Following this, Alice, in a long, flowing, white gown, appeared to be floating center stage, reading a book, with “Alice” printed on the cover. Gradually, we saw that she was sitting on a sort of ladder swing that was maneuvered by a male dancer in 19th-century dress – all this against a bucolic river-scape. They danced together and apart on this swing, until she went up and up and up and the scenery swirled into blackness.
The neon blue outline of two shoes – on feet or hands – appeared in the darkness for a brief run down the rabbit hole, where we met the Mad Hatter, another Alice, and doors of various size. These scenes segued seamlessly into one another as if in a dream. Of course, the whole thing was fantastically dreamlike.
Three girls – or were they puppets – appeared with kaleidoscopic projections on them. One became larger, one smaller, then all were tall. They leaned from side to side and finally collapsed.
Rabbits in orange leotards and stylized masks moved as one creature, then separately in front of a huge iron clock projected on the upstage wall, alluding to the White Rabbit’s perpetual tardiness.
Then, four dancers in large baby-head masks and flesh-colored leotards leaned on one another in a hilarious and bizarre dance.
A projection of a cat obscured the entire upstage wall in “The Cheshire Cat.” A single ballerina en pointe danced to music by Danny Elfman, as the cat changed into what might have been a dragon, then back into a cat with spiraling red peppermint eyes. The scene ended with the cat transforming into a dizzying whirling red vortex.
In a lighthearted piece, “Advice from a Caterpillar,” dancers in red sneakers performed with large blue exercise balls. The balls bounced, the dancers bounced, and all converged at one point into something like a caterpillar. Simultaneously, they were mysteriously reflected or projected on the upstage wall.
“The Lobster Quadrille” – “Will you, won’t you, will you, won’t you, won’t you join the dance?” – was performed by female dancers who brilliantly manipulated a black and a red skirt each. They morphed from ladies dancing in conventional skirts and bodices to impersonations of all sorts of sea creatures, both real and imaginary. The accompanying song by Franz Ferdinand was used in the 1999 made-for-TV Alice in Wonderland.

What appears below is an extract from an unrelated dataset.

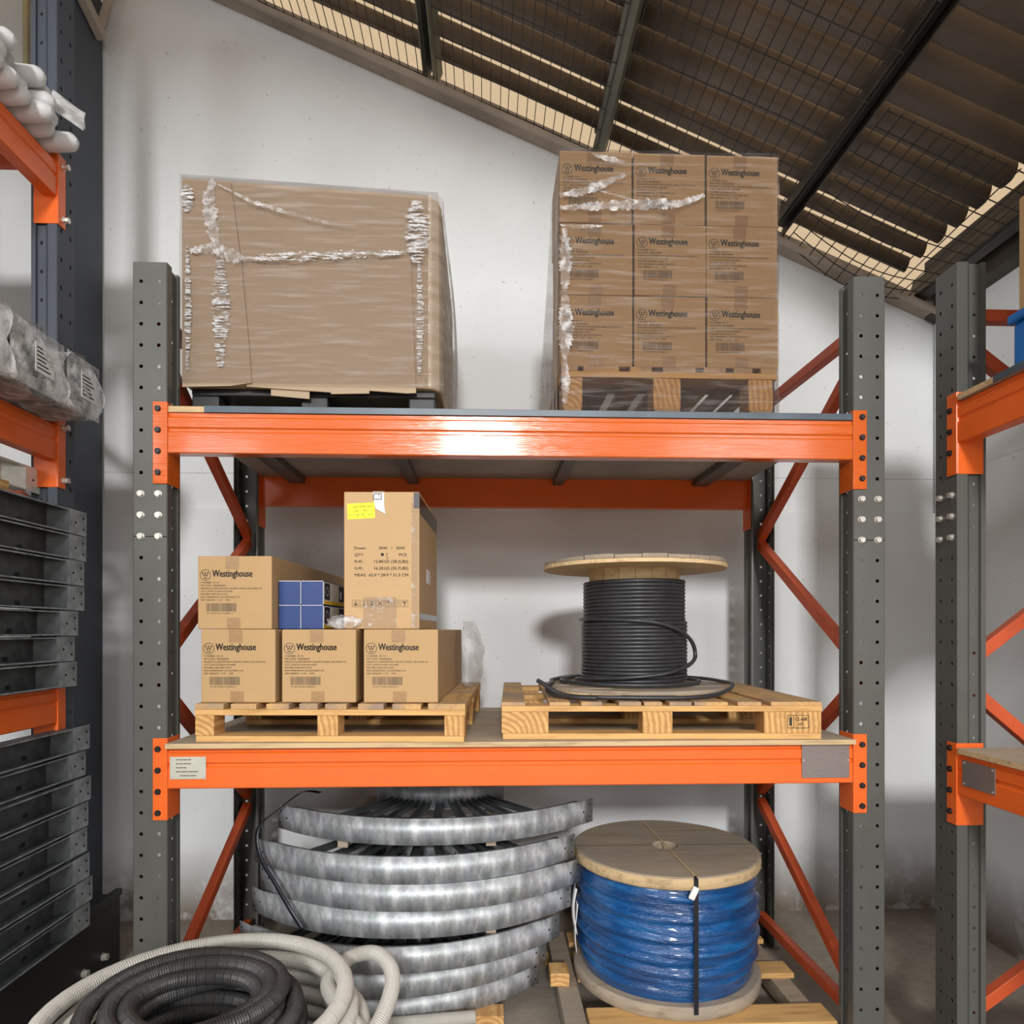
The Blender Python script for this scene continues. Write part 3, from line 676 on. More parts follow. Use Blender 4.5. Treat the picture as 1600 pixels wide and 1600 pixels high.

The music and the sound design were as dazzling as the visual components – the kaleidoscopic projections on the upstage wall and the dancers themselves. Musical choices ranged from “The Sea” by Joey Pecoraro to “White Rabbit” by Jefferson Airplane (specifically Grace Slick).
Look forward to a gorgeous aerial piece in the second act performed by a dancer in a fluttering scarlet dress suspended above the stage, and another by two dancers playing with giant floating roses. The occasional use of gray scale instead of vivid colors in the projections gave the eyes a little rest, but you can expect to feel slightly over-stimulated when you leave.
MOMIX: Alice marks the end of this year’s Appalachian Summer Festival, the first fully-produced Festival since 2019. From Marty Stuart and His Fabulous Superlatives to Renée Elise Goldsberry to the Rolston String Quartet, it was full of joy and uplift.
Somewhere near the middle of Alice, I realized that there was nothing topical or relevant about it (unless it was about a world that we can’t make sense of, and there’s some comfort in even that). What an incredible relief to just watch the magic unfold on stage where the flights of fancy never end, and our minds can simply rest in art, whimsy, and beauty.